Enrique Peña Nieto, en mi opinión, cumple a cabalidad la tarea que el nuevo orden mundial le ha dejado a los gobernantes: ser los sirvientes del gran capital, manejar más o menos eficientemente el negocio de la acumulación y controlar los brotes de inconformidad que puedan surgir ante un sistema que produce desigualdades atroces y causa grandes sufrimientos. Bajo el discurso del crecimiento, del desarrollo y la atracción de inversiones, toca a los políticos subastar el país y sus riquezas al mejor postor. El amor por la Patria se termina cuando llega la hora de firmar los acuerdos comerciales. Y es esta política económica criminal, mantenida a toda costa como la receta única que lleva al “desarrollo”, la que ha favorecido el crecimiento de la violencia delincuencial y, como bien lo ha demostrado el caso Ayotzinapa y los 43 desaparecidos, ha convertido al Estado en cómplice de los delincuentes.

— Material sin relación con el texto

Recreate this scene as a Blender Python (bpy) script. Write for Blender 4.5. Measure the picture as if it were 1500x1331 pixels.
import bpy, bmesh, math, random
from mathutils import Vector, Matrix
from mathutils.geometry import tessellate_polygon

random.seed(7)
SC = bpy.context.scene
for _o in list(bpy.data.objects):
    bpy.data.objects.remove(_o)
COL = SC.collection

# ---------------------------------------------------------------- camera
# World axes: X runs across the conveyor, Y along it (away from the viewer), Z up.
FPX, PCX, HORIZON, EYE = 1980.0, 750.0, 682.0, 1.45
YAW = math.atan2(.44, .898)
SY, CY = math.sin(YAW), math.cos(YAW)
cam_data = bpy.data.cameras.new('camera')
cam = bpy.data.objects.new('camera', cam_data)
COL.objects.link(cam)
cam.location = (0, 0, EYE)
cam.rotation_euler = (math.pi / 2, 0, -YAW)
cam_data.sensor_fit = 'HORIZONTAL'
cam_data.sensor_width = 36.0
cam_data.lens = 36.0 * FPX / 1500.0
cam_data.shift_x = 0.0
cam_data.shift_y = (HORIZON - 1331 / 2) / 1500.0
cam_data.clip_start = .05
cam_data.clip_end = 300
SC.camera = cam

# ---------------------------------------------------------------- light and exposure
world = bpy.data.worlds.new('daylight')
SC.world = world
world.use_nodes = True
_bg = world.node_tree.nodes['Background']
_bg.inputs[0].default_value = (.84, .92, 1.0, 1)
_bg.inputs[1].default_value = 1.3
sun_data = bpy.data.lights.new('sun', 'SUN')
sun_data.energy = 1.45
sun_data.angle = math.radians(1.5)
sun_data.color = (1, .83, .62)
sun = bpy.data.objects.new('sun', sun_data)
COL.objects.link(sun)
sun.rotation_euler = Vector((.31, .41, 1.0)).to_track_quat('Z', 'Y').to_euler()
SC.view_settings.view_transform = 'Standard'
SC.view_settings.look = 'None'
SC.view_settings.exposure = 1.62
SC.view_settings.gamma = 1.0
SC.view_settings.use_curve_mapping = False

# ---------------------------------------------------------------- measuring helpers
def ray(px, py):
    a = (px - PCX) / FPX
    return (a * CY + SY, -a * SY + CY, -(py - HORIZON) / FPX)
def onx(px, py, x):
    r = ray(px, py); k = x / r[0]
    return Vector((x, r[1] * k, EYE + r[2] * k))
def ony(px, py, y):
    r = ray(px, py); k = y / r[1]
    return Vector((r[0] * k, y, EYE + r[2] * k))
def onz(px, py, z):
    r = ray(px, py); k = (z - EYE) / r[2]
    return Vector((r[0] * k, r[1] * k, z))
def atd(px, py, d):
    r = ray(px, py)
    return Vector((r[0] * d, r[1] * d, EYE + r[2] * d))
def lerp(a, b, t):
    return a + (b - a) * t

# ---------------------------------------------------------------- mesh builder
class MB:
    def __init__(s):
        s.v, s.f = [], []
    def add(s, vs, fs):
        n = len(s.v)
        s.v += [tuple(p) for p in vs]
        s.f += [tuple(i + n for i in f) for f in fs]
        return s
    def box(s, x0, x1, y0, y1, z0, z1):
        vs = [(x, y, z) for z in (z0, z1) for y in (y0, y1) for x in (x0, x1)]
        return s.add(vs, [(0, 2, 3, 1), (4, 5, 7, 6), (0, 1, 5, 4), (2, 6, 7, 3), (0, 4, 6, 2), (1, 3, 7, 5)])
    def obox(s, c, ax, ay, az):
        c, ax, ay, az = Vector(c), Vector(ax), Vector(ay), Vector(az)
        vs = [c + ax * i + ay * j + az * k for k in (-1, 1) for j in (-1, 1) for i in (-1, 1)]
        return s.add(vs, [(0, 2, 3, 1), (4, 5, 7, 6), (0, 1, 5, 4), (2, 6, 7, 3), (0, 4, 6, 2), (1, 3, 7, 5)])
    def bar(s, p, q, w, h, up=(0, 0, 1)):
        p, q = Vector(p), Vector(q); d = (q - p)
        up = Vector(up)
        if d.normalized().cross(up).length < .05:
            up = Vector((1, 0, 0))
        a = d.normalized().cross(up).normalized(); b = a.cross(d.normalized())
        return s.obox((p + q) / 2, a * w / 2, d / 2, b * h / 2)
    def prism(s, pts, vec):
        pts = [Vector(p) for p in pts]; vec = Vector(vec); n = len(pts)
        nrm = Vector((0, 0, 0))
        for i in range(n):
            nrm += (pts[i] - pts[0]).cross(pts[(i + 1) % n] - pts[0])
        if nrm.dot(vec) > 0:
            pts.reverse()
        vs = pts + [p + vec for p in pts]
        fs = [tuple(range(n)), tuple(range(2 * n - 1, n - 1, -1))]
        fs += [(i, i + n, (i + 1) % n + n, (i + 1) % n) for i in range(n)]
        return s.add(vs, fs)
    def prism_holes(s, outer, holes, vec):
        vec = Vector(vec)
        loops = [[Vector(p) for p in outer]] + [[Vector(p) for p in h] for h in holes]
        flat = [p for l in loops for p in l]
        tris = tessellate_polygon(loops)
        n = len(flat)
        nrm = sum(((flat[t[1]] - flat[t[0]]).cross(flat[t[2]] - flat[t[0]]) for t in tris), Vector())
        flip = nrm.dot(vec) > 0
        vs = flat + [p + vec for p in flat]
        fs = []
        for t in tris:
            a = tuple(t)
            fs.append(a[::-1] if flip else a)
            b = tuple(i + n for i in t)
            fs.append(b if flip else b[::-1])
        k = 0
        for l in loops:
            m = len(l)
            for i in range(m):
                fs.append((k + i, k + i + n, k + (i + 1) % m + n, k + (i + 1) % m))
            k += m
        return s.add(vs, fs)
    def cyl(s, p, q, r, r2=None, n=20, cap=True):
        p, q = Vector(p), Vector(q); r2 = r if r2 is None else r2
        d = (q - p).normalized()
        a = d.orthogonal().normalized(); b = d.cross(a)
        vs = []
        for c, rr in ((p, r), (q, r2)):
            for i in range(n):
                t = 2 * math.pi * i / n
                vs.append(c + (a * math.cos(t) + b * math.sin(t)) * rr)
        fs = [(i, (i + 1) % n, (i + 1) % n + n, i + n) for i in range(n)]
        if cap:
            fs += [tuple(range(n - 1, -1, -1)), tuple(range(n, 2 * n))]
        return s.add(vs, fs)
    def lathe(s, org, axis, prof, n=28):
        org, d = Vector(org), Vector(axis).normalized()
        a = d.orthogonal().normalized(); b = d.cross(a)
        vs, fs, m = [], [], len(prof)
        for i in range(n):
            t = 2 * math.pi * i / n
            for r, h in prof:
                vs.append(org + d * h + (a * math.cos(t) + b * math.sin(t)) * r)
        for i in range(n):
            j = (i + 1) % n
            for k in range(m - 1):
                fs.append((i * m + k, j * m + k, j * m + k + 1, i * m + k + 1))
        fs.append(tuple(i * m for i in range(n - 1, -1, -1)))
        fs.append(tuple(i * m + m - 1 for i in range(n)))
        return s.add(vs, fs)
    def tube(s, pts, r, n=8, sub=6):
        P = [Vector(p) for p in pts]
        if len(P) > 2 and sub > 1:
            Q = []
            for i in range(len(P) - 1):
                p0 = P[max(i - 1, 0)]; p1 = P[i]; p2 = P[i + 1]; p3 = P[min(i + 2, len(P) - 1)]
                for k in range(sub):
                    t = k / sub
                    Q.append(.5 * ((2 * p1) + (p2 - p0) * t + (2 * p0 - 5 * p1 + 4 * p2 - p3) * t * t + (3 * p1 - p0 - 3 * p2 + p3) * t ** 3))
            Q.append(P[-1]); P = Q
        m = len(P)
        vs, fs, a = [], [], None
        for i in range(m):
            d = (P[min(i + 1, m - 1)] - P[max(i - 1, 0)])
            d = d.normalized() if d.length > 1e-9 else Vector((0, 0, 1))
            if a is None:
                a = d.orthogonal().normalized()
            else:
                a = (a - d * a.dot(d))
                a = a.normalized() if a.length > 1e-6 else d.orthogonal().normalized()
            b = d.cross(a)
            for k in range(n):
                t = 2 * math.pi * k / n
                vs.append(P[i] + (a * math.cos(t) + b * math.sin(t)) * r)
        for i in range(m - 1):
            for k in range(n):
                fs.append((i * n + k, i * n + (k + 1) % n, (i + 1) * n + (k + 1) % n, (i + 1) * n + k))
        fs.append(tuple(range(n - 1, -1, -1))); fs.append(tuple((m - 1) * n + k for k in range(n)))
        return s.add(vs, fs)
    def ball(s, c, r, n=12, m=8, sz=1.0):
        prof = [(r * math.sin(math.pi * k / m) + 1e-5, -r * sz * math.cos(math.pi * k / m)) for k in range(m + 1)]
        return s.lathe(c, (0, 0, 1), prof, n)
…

Que Peña Nieto se encarame ahora sobre una demanda largamente sostenida por algunos grupos sociales y quiera aparecer como un presidente progresista porque apoya el reconocimiento de todo tipo de familias, es deleznable y merece todo mi repudio. A todos nos queda claro el oportunismo presidencial. Pero ese hecho no debe desviarnos de la otra discusión fundamental que estamos dando como sociedad.
En la iglesia, algunos han tomado la indignación contra Peña Nieto como arma dirigida, no contra el presidente, sino contra las personas homosexuales, que es a quienes directamente beneficiaría la reforma de ley. Hay muchas cosas en el país más urgentes e importantes, claman, que dar vía libre a una reforma constitucional sobre el matrimonio. Debería mejor Peña Nieto dedicarse a encontrar a los 43, o a mejorar las condiciones económicas de la gran masa de pobres, o acabar con la corrupción. Algunos lo dicen, estoy seguro, de buena voluntad, aunque nunca antes hubieran manifestado públicamente esta reciente indignación por la desaparición de los estudiantes de Ayotzinapa.

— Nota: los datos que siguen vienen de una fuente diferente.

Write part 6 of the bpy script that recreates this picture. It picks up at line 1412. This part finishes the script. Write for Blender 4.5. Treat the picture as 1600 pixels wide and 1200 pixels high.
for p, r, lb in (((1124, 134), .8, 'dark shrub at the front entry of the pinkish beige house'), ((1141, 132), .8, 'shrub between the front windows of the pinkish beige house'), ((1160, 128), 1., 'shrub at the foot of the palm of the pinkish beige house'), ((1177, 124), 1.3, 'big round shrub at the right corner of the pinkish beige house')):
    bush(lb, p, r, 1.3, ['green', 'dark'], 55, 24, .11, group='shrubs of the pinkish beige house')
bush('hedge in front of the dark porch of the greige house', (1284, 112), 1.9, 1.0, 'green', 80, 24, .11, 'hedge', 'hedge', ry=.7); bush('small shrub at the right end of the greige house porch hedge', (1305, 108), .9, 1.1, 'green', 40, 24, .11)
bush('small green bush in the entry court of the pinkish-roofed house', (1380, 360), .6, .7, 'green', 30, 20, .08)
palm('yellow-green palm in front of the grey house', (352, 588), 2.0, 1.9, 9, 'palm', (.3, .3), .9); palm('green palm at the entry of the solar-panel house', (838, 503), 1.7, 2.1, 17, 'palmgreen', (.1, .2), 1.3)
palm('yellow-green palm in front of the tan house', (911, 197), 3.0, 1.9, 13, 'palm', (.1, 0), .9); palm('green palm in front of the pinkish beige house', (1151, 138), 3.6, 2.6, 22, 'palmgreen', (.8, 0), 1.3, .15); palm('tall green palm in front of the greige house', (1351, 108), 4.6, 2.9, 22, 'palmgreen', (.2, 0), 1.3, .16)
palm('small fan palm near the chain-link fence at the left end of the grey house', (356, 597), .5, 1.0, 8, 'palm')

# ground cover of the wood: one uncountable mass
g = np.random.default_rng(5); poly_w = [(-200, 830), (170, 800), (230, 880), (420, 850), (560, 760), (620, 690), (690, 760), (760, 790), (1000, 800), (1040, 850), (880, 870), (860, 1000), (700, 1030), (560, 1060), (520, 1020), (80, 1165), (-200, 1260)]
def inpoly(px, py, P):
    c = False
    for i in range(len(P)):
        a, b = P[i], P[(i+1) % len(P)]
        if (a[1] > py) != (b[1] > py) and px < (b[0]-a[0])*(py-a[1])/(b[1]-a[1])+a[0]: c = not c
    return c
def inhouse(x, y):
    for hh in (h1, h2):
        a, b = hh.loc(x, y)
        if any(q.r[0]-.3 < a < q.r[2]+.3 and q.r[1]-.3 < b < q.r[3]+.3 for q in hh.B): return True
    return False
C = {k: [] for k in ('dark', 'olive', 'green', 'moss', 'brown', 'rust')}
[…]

De todas maneras, cuando esta reflexión se escucha proviniendo de jerarcas católicos, es normal que levante sospechas y que mucha gente vea en ella sólo una estrategia para jalar agua a su molino. Para la mayoría de tales jerarcas el recurso a la ineficacia de Peña Nieto es solo verbal: aunque el combate a la corrupción fuera real, aunque se aclarara el paradero de los 43 y Peña Nieto fuera un gobernante ejemplar, de todas maneras seguirían pensando que no es tiempo para esta reforma. En realidad, nunca lo será, porque contraviene el modelo heterosexista de sociedad que defienden. Bueno, en honor a la verdad, hay que decir que no son todos los jerarcas: a la ya conocida audacia evangélica de don Raúl Vera, se ha sumado recientemente la mesura del arzobispo de Monterrey, que deja bien en claro en su discurso que una cosa es el matrimonio civil y otra el religioso, y que los católicos tenemos que acostumbrarnos a convivir civilizadamente con diferentes formas de ver la vida y de vivirla.
Eso nos lleva a que la discusión actual sobre el matrimonio está asentada sobre otro diferendo aún más de fondo que todavía tenemos que plantearnos en la iglesia: el estatus de las personas homosexuales. Por ello comencé diciendo que iba a plantear algunas reflexiones sobre lo natural y lo antinatural, pero eso tendrá que quedar para una futura columna. La introducción al tema me ha quedado ya bastante larga. Así que aquí le paro… por el momento.